AHA Today

An Undergraduate’s Perspective of the 126th Annual Meeting: Day Two

AHA Staff | Jan 7, 2012

Editor’s Note: Scott Nielson, a senior undergraduate student at BYU, is blogging for the AHA about his experiences attending the 126th annual meeting. He has also been helping assist AHA staff in various areas around the meeting. See his first post here.

Friday morning started for me at 7:30 in the Sheraton, where I welcomed graduate students and professors attending the Committee on Minority Historians Mentoring Breakfast. Later that morning I headed over to the Marriott to attend an American Economic History Association session entitled “A Discussion of Before and Beyond Divergence: The Politics of Economic Change in China and Europe by Jean-Laurent Rosenthal and R. Bin Wong.”

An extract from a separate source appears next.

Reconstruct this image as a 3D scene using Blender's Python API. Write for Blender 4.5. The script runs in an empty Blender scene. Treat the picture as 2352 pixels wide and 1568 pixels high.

As the session title indicates, the discussion centered on Rosenthal and Wong’s 2011 book, which endeavors to explain why China and Europe followed different economic paths over the past few hundred years. After the various panelists had taken time to explain their central arguments, a rather lively discussion ensued. One audience member wondered out loud why we were even making the comparison, while others obliquely suggested Rosenthal and Wong’s work may have been somewhat of an oversimplification. Wong, the director of the UCLA Asia Institute, explained that the recent economic rise of China made the question relevant, that at least some level of generalization is necessary and inevitable to make such comparisons, and that, the generalizations notwithstanding, he and his colleague Rosenthal were confident in the economic model they used to produce their results.

John Wallis, economics professor at the University of Maryland, College Park, commented on the methodology employed in the book, noting that the most credible results would need to be based on broad-ranging data samples. He humorously noted that he needed to stop reviewing books so he could enjoy them without having to agonize over the robustness of their economic analyses.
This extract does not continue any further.